In the years that VIM Executive Coaching has been working with clients, there is a question that tends to repeat itself from time to time. It usually goes like this:
“While I appreciate ideas such as mindfulness meditation and developing compassion, I am in a high stress work environment. Won’t all that ‘feely-touchy stuff’ make me weak?”
The Ancient Smile
The question always makes us smile. The smile is not done out of unkindness or pretentiousness, mind you, for we know it is a logical question (to the Western mind). In truth, we have known many, high-ranking martial artists, boxers, professional football and basketball players, ski jumpers, track athletes and racecar drivers who engage in mindfulness meditation prior to hard practices and competitions. While they are all affable people away from the ring or playing field, I believe it would be ill-advised to walk up to one of them and call him or her weaklings!
We would also say (again from personal observation), that away from the field of play, many athletes and martial artists engage in numerous, unseen acts of compassion (be they causes or spiritual endeavors) and a surprisingly large percentage are artistically inclined (art, writing, music, dance and so forth; basketball player Kareem Abdul Jabbar immediately comes to mind, as do Olympic marathon runner Deena Kastor or Ginger Huber, a cliff diving champion. All three meditate and are engaged in serious athletic and creative pursuits. Ultimately, they want to “win,” and the clarity created by meditation helps them to do so.
What is it then, that techniques such as mindfulness meditation can yield to an executive leader?
How Still are You?
Why would a NASCAR driver, interior lineman or figure skating champion engage in mindfulness meditation? To still the mind. Indeed, there is nothing weak about stilling the mind to gain clarity. Quite the opposite.

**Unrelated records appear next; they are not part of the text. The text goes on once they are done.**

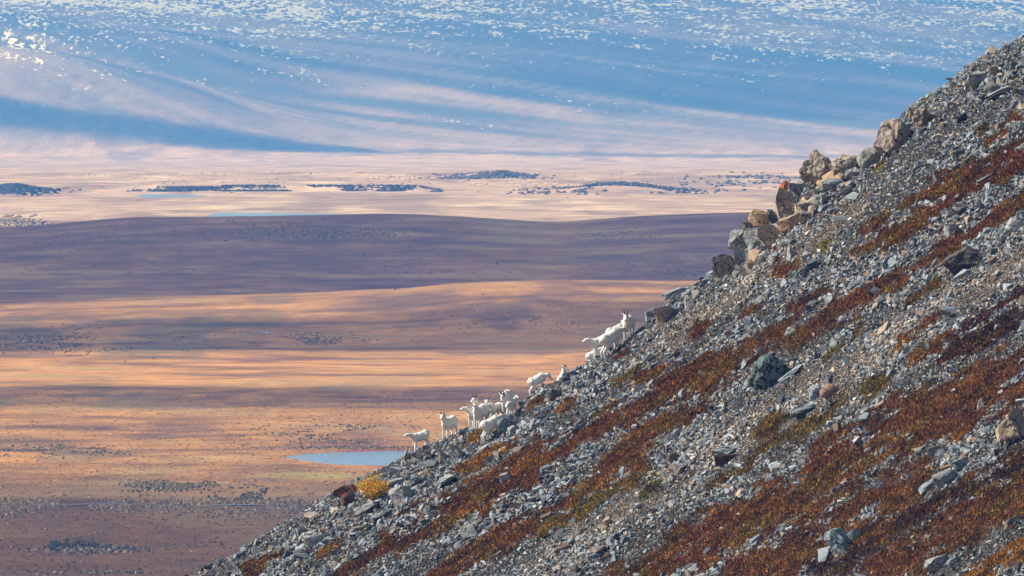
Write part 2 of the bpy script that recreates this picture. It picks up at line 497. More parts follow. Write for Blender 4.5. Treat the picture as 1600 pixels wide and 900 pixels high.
# strips of dwarf shrub: (x, y, half width) in the photograph, then a kind of colour
VEG = [
    ([(1620, 300, 8), (1544, 351, 10), (1486, 386, 10), (1428, 425, 9), (1350, 468, 11), (1272, 507, 15), (1194, 540, 20), (1155, 562, 22), (1100, 588, 22), (1054, 606, 20), (1000, 635, 15), (944, 663, 17), (859, 702, 16), (789, 752, 22), (711, 799, 20), (641, 838, 17), (567, 880, 12), (500, 915, 8)], 'rust'),
    ([(1100, 640, 7), (1039, 663, 14), (999, 690, 13), (905, 775, 8), (828, 814, 12), (750, 861, 13), (690, 900, 12)], 'rust'),
    ([(1005, 720, 10), (930, 757, 12), (860, 795, 12), (800, 830, 10), (740, 868, 8)], 'orange'),
    ([(1035, 728, 5), (1009, 743, 7), (953, 774, 7), (900, 806, 7), (840, 838, 5)], 'olive'),
    ([(1384, 591, 5), (1311, 639, 8), (1249, 674, 7), (1187, 709, 8), (1144, 744, 6), (1110, 768, 4)], 'olive'),
    ([(1240, 652, 7), (1202, 670, 11), (1185, 684, 6)], 'olive'),
    ([(1640, 570, 26), (1599, 592, 32), (1505, 632, 32), (1428, 672, 34), (1350, 716, 36), (1272, 760, 34), (1194, 802, 32), (1117, 840, 28), (1039, 874, 26), (980, 905, 24)], 'rust'),
    ([(1490, 600, 9), (1389, 643, 11), (1330, 674, 10), (1272, 705, 8)], 'rust'),
    ([(1447, 752, 14), (1350, 799, 18), (1272, 848, 26), (1233, 876, 28), (1155, 892, 26)], 'rust'),
    ([(1620, 728, 20), (1544, 744, 14), (1505, 768, 14), (1459, 799, 13), (1389, 830, 14), (1330, 861, 14), (1272, 892, 16)], 'dark'),
    ([(1620, 775, 24), (1544, 800, 24), (1486, 830, 24), (1428, 861, 24), (1369, 895, 22)], 'rust'),
    ([(1620, 855, 12), (1564, 880, 13), (1510, 905, 12)], 'orange'),
    ([(1600, 232, 13), (1533, 263, 13), (1460, 291, 9)], 'red'), ([(1620, 252, 9), (1500, 305, 9), (1433, 343, 7)], 'red'),
    ([(1590, 193, 5), (1540, 227, 5)], 'rust'), ([(1560, 270, 8), (1486, 297, 7), (1404, 330, 5)], 'rust'),
    ([(1470, 332, 7), (1408, 359, 9), (1389, 374, 9), (1334, 398, 6)], 'rust'), ([(1387, 334, 9), (1350, 355, 7)], 'red'),
    ([(1222, 426, 8), (1236, 418, 9)], 'red'), ([(1105, 512, 6), (1088, 524, 7)], 'red'), ([(1183, 491, 4), (1165, 500, 3)], 'red'),
    ([(1299, 456, 4), (1241, 483, 4)], 'red'), ([(1420, 414, 5), (1395, 424, 4)], 'rust'), ([(1070, 561, 6), (1031, 580, 6), (990, 600, 3)], 'red'),
    ([(1467, 440, 5), (1420, 471, 5)], 'olive'), ([(1350, 514, 4), (1288, 557, 5)], 'olive'), ([(1467, 499, 5), (1408, 541, 6)], 'orange'),
    ([(1620, 448, 7), (1564, 479, 7), (1505, 514, 5)], 'dark'), ([(1620, 480, 14), (1544, 530, 13), (1486, 557, 11), (1435, 584, 7)], 'dark'),
    ([(1494, 530, 6), (1428, 561, 7)], 'rust'), ([(804, 698, 7), (750, 721, 8), (720, 735, 4)], 'orange'), ([(755, 674, 4), (735, 690, 5)], 'orange'),
    ([(868, 680, 5), (845, 690, 5)], 'rust'), ([(996, 586, 5), (965, 598, 6)], 'olive'), ([(892, 630, 4), (878, 640, 4)], 'orange'), ([(842, 628, 4), (826, 638, 4)], 'rust'),
    ([(528, 848, 4), (500, 868, 4)], 'orange'), ([(450, 862, 6), (420, 878, 8), (385, 898, 7)], 'rust'), ([(552, 874, 4), (530, 884, 4)], 'olive'),
    ([(530, 775, 4), (548, 770, 4)], 'red'), ([(640, 765, 3), (655, 757, 3)], 'olive'), ([(632, 800, 4), (615, 812, 4)], 'red'), ([(655, 790, 5), (700, 775, 4)], 'red'),
    ([(575, 832, 4), (566, 838, 4)], 'green'), ([(1290, 389, 4), (1278, 393, 3)], 'green'), ([(1300, 625, 3), (1312, 620, 3)], 'green'), ([(1028, 766, 3), (1005, 780, 3)], 'green'),
    ([(1365, 258, 4), (1376, 254, 4)], 'moss'), ([(960, 560, 4), (985, 548, 3)], 'red'), ([(1205, 520, 5), (1220, 512, 4)], 'orange'), ([(1535, 200, 3), (1530, 205, 4)], 'olive'),
]
VCOL = {'rust': (.205, .086, .019), 'orange': (.320, .150, .020), 'olive': (.180, .130, .020), 'dark': (.062, .030, .014), 'red': (.150, .048, .016), 'green': (.11, .14, .02), 'moss': (.38, .32, .02)}
FINE = [[(1600, 405, 30), (1560, 430, 26), (1450, 500, 32), (1350, 560, 34), (1250, 625, 36), (1150, 695, 34), (1050, 748, 30), (960, 806, 28), (880, 870, 32), (830, 900, 30)],
        [(1340, 320, 24), (1250, 385, 30), (1150, 455, 26), (1050, 525, 24), (990, 570, 16)]]

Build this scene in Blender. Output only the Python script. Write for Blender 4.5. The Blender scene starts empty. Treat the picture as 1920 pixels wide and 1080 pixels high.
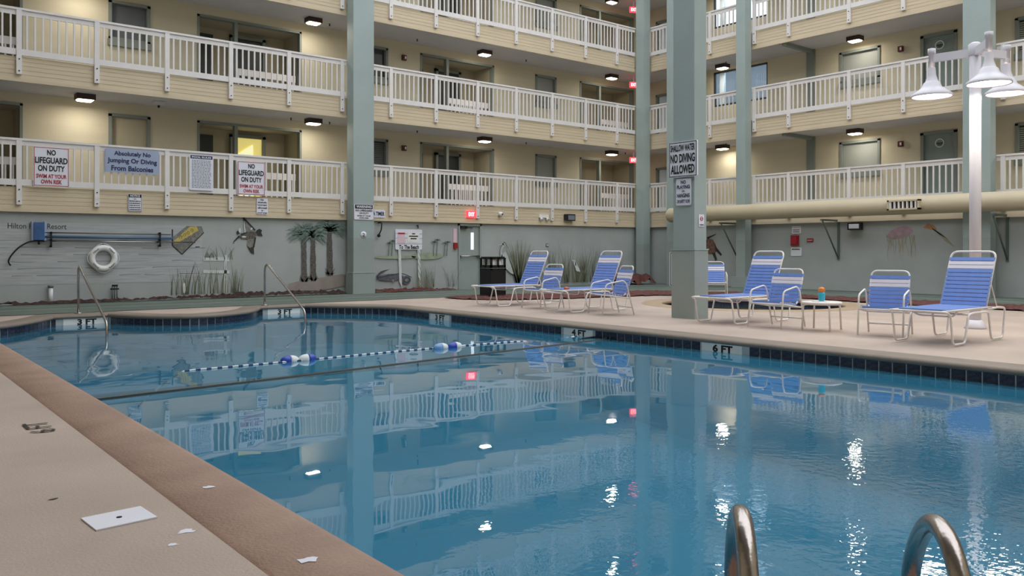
import bpy, math, random
from mathutils import Vector, Matrix
random.seed(7)
SC = bpy.context.scene
C = SC.collection
PI = math.pi

# ------------------------------------------------------------------ camera
ANG = math.atan2(1931, 1560)
cam_d = bpy.data.cameras.new('camera'); cam = bpy.data.objects.new('camera', cam_d); C.objects.link(cam)
cam.location = (0, 0, 1.17); cam.rotation_euler = (PI/2, 0, ANG - PI/2)
cam_d.sensor_width = 36; cam_d.lens = 1560/1920*36; cam_d.shift_y = -70/1920
cam_d.clip_start = .05; cam_d.clip_end = 300
SC.camera = cam
# ------------------------------------------------------------------ world, light, exposure
W = bpy.data.worlds.new('sky'); SC.world = W; W.use_nodes = True
bg = W.node_tree.nodes['Background']
bg.inputs['Color'].default_value = (.90, .95, 1.0, 1); bg.inputs['Strength'].default_value = 2.3
SC.view_settings.view_transform = 'Standard'; SC.view_settings.look = 'None'
SC.view_settings.gamma = 1; SC.view_settings.use_curve_mapping = False
SC.view_settings.exposure = 0.25
SOFFIT_W = 13.0
LAMP_W = 3.5

# ------------------------------------------------------------------ helpers
def lin(c):
    return tuple(((x/255)/12.92 if x/255 <= .04045 else ((x/255+.055)/1.055)**2.4) for x in c)
def mat(name, rgb, rough=.6, metal=0.0, spec=.5, noise=0.0, nscale=6.0, bump=0.0, bscale=40.0, emit=None, es=0.0,
        lines=None, rnd=0.0, alpha=None, detail=4, stretch=None):
    m = bpy.data.materials.new(name); m.use_nodes = True; nt = m.node_tree; N = nt.nodes; L = nt.links
    b = N['Principled BSDF']
    col = lin(rgb) + (1,)
    b.inputs['Base Color'].default_value = col
    b.inputs['Roughness'].default_value = rough; b.inputs['Metallic'].default_value = metal
    b.inputs['Specular IOR Level'].default_value = spec
    tc = N.new('ShaderNodeTexCoord')
    src = tc.outputs['Object']
    if stretch:
        mp = N.new('ShaderNodeMapping'); mp.inputs['Scale'].default_value = stretch
        L.new(src, mp.inputs['Vector']); src = mp.outputs['Vector']
    if noise > 0 or rnd > 0:
        nz = N.new('ShaderNodeTexNoise'); nz.inputs['Scale'].default_value = nscale; nz.inputs['Detail'].default_value = detail
        L.new(src, nz.inputs['Vector'])
        mr = N.new('ShaderNodeMapRange'); mr.inputs['From Min'].default_value = .3; mr.inputs['From Max'].default_value = .7
        mr.inputs['To Min'].default_value = 1 - noise; mr.inputs['To Max'].default_value = 1 + noise
        L.new(nz.outputs['Fac'], mr.inputs['Value'])
        val = mr.outputs['Result']
        if rnd > 0:
            oi = N.new('ShaderNodeObjectInfo')
            m2 = N.new('ShaderNodeMapRange'); m2.inputs['To Min'].default_value = 1 - rnd; m2.inputs['To Max'].default_value = 1 + rnd
            L.new(oi.outputs['Random'], m2.inputs['Value'])
            mm = N.new('ShaderNodeMath'); mm.operation = 'MULTIPLY'
            L.new(val, mm.inputs[0]); L.new(m2.outputs['Result'], mm.inputs[1]); val = mm.outputs[0]
        vm = N.new('ShaderNodeVectorMath'); vm.operation = 'SCALE'; vm.inputs[0].default_value = col[:3]
        L.new(val, vm.inputs['Scale']); L.new(vm.outputs[0], b.inputs['Base Color'])
    h = None
    if bump > 0:
        nb = N.new('ShaderNodeTexNoise'); nb.inputs['Scale'].default_value = bscale; nb.inputs['Detail'].default_value = 6
        L.new(src, nb.inputs['Vector']); h = nb.outputs['Fac']
        bp = N.new('ShaderNodeBump'); bp.inputs['Strength'].default_value = bump; bp.inputs['Distance'].default_value = .02
        L.new(h, bp.inputs['Height']); L.new(bp.outputs['Normal'], b.inputs['Normal'])
    if lines:      # horizontal lap lines: (spacing in m, strength)
        sx = N.new('ShaderNodeSeparateXYZ'); L.new(tc.outputs['Object'], sx.inputs[0])
        md = N.new('ShaderNodeMath'); md.operation = 'MODULO'; md.inputs[1].default_value = lines[0]
        L.new(sx.outputs['Z'], md.inputs[0])
        bp = N.new('ShaderNodeBump'); bp.inputs['Strength'].default_value = lines[1]; bp.inputs['Distance'].default_value = .03
        bp.invert = True
        L.new(md.outputs[0], bp.inputs['Height']); L.new(bp.outputs['Normal'], b.inputs['Normal'])
    if emit:
        b.inputs['Emission Color'].default_value = lin(emit) + (1,); b.inputs['Emission Strength'].default_value = es
    return m

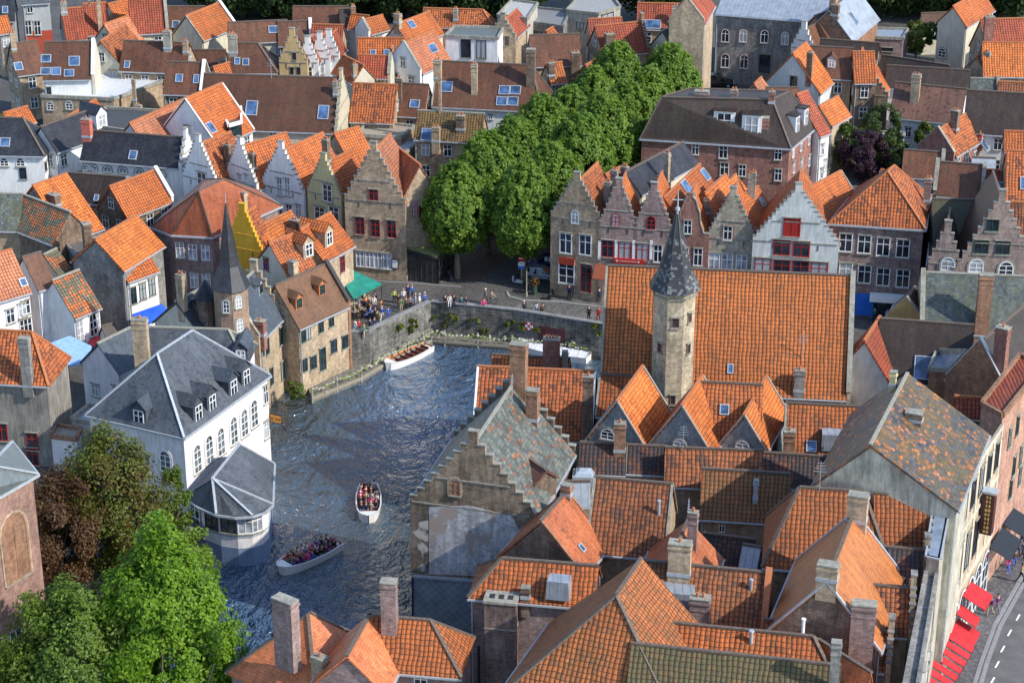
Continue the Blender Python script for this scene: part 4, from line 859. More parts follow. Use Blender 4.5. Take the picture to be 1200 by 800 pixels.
    H('narrow pantile strip roof behind the tall grey chimney', (897, 728), (1040, 742), (960, 775), 8, BRN, PB, B='s', wb=LB, capm=STN, nst=5, wins={}, chim=[(1007, 782, 707, 28, PB, 0)])
    H('orange hip end roof at bottom right foreground', (960, 752), (1020, 790), (980, 800), 8, OPN, PB, pitch=40, wins={}, hr=11)
    H('low grey flat link roof with zinc box', (872, 640), (890, 643), (882, 665), 7, ZINC, LEAD, wins={})
    # bottom left pair
    H('pantile roof house with pale valley line at the foot of the canal', (434, 723), (505, 729), (470, 784), 6, ORN, PB, z0=-4.2, B='h', hipf=1.0, pitch=45, chim=[(457, 735, 681, 18, PB, 0)], wins={'E': [('w', [(493, 797)], 1.8, 1.4)]})
    H('orange cross gable left of the pale valley line', (407, 770), (433, 723), (455, 800), 6, OPN, PB, z0=-4.2, pitch=45, wins={})
    H('smooth orange pyramid roof at the bottom edge with two chimneys', (361, 722), (364, 720), (362, 835), 4, OPN, PB, z0=-4.2, A='h', B='h', pitch=44, wins={}, chim=[(337, 760, 702, 29, PB, 0), (376, 800, 770, 17, LB, 1)])
    # street side row
    polyb('pink brick street house with stepped gables beyond the mottled roof', [(1175, 489, 16.5), (1222, 430, 16.5), (1195, 418, 16.5), (1150, 475, 16.5)], [], [], 0, RD, brick((.5, .28, .2), (.4, .22, .16)), wins=[(0, 'g', [(1183, 512), (1192, 498), (1188, 545), (1196, 533), (1184, 572), (1195, 556)], 1.3, 3)], parapet=OBK)
    polyb('narrow white street house under a flat lead roof', [(1101, 655, 15.6), (1114, 586, 15.6), (1096, 584, 15.6), (1086, 652, 15.6)], [], [], 0, sheet((.27, .33, .41), 3), plaster((.62, .58, .48), .7), wins=[(0, 'w', [(1108, 668), (1112, 645), (1115, 622), (1108, 700), (1113, 690)], 2.2, 4.6)], parapet=LEAD, ph=.12)
    polyb('cream street house with tall pilasters nearest the bottom edge', [(1071, 830, 14), (1098, 672, 14), (1086, 668, 14), (1056, 824, 14)], [], [], 0, STN, plaster((.6, .56, .47), .6), wins=[(0, 'w', [(1101, 700), (1097, 725), (1091, 750), (1086, 775), (1080, 800)], 2.2, 4.4), (0, 'w', [(1110, 700), (1106, 730), (1100, 755), (1095, 780)], 2.2, 4.6)], parapet=STN)
FAC = {}
def f16_wins():
    pass
# ================================================================= special buildings
def clutter():
    C, a, n, h2, w, he, hr, z0, root = GEO['brick house with hipped pantile roof and massive chimney stack']
    h = hitplane(587, 712, C+n*(w+.9), n); wd = 37/(F/proj(h)[2]); b = h-root.location; top = zat(V((h.x, h.y, 0)), 704); m = MB()
    m.box(V((b.x, b.y, (top-z0)/2))-n*.3, wd/2, .75, (top-z0)/2, a, n); m.box(V((b.x, b.y, top-z0+.1))-n*.3, wd/2+.1, .85, .1, a, n, m=1); m.box(V((b.x, b.y, top-z0-2.2))-n*.3, wd/2+.04, .79, .06, a, n, m=1)
    for k in (-1, 0, 1): m.box(V((b.x, b.y, top-z0+.21))-n*.3+a*k*.7, .2, .3, .02, a, n, m=2)
    add('chimney_stack', m, [brick((.24, .16, .14), (.15, .11, .10), .9), CAP, DKM], root)
    m = MB(); q = hitplane(561, 770, C+n*(w+.2), n)-root.location; m.cyl(q-Z*4, .09, .09, 5, 8); add('vent_pipe', m, [DKM], root)

    def onto(label, x, y):
        C, a, n, h2, w, he, hr, z0, root = GEO[label]; sl = (hr-he)/w; h = hitplane(x, y, V((C.x, C.y, hr+.2)), (n*sl+Z).normalized()); return h, a, n, root
    A_ = 'low ribbed brown roof with steel chimney pipe'; B_ = 'mottled dark roof strip below the zinc box and vents'; C_ = 'orange roof with small skylight and zinc box, right of timber gables'
    def pipe(lab, x, y, r, h, nm='vent_pipe', mt=LEAD):
        p, a, n, root = onto(lab, x, y); m = MB(); m.cyl(p-root.location-Z*.6, r, r, h+.6, 12); m.cyl(p-root.location+Z*h, r*1.5, r*1.3, r*.5, 12); add(nm, m, [mt], root)
    for x, y, r in ((1001, 524, .55), (1010, 517, .4), (986, 541, .45)): pipe(B_, x, y, r, 1.0)
    pipe('ribbed dark orange roof with pale right verge, centre foreground', 772, 602, .12, 1.2); pipe('long pantile roof with pink gable end in the lower centre', 880, 690, .12, .8); pipe('nearest long pantile roof crossing the lower centre', 880, 752, .14, .9)
    pipe('nearest long pantile roof crossing the lower centre', 941, 738, .12, .9, mt=WHT); pipe('orange roof house with two small dark skylights, top centre', 460, 60, .1, .8)
    p, a, n, root = onto(C_, 980, 519); m = MB(); m.box(p-root.location+Z*.3, 1.3, .7, .8, a, n); add('zinc_box', m, [ZINC], root)
    p, a, n, root = onto('dark mottled ribbed roof beneath the timber gables, left part', 684, 560); b = p-root.location; m = MB(); m.box(b, .95, .8, .5, a, n); add('skylight_curb', m, [LEAD], root)
    m = MB(); m.box(b+Z*.62, .8, .66, .12, a, n, taper=.8); m.box(b+Z*.8, .62, .5, .07, a, n, taper=.6); add('skylight_dome', m, [plain((.35, .42, .5), .25)], root)
    for lab, x, y, ww, dd, hh in (('nearest long pantile roof crossing the lower centre', 684, 755, 1.0, .8, 1.0), ('long pantile roof with pink gable end in the lower centre', 655, 690, .9, .7, 1.1), ('long pantile roof with pink gable end in the lower centre', 793, 700, 1.4, .9, .9)):
        p, a, n, root = onto(lab, x, y); m = MB(); m.box(p-root.location+Z*.2, ww, dd, hh*.7, a, n, taper=.9); add('zinc_dormer', m, [ZINC], root)
    # aerials
    for i, (lab, x, y) in enumerate((('great hall with huge orange tiled roof behind the octagonal tower', 940, 420), ('hotel rear wing with long slate ridge and one dormer', 193, 388), ('long ribbed brown roof below the timber gables', 800, 530), ('hipped brown and orange roof with two levels right of centre', 960, 575), ('bright orange roof left of the pair of brick chimneys', 806, 618), ('very large plain brown roof house with a stepped cream gable', 318, 92), ('big stepped gable house at the water with patchwork slate roof', 600, 470))):
        if lab not in GEO: continue
        p, a, n, root = onto(lab, x, y); b = p-root.location; m = MB(); m.cyl(b-Z*.4, .03, .02, 3.0, 5)
        for k in range(4): m.bar(b+Z*(1.7+.25*k)-a*(.5-.08*k), b+Z*(1.7+.25*k)+a*(.5-.08*k), .025)
        add('aerial', m, [LEAD], root)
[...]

Stilling the mind, taking as little as five or ten minutes a day to create a space in the clutter of work to push away all that is non-essential gains us clarity to see situations for what they are, and how-to better deal with them.
Therefore, if we take something as tricky to navigate as a workplace disagreement or a complex acquisition or the launch of a new brand, the island of calm we can create through techniques such as mindfulness meditation can be invaluable.
There, with clarity, if two managers who have disagreed bring a serious problem to your attention, you would be more inclined to go with truth rather than bias; in visualizing how an acquisition candidate might be brought into the fold or how a new branded line of products could mesh with your existing product selection, it is not much different than a fencer envisioning scoring points against an opponent, or how a novelist might see two characters interact with one another.
Rather than mindfulness, and the culturing of compassion making an executive leader weaker, the clarity of creating a space in the clutter of decisions, makes us all stronger. Obviously, mindfulness and compassion leading to a level-headed response are the opposite of a blind reaction.
Decision making is never easy and, at times, there will be some favored and some disappointed, but ultimately, we want to strive for a sense of fairness and what is right in the moment.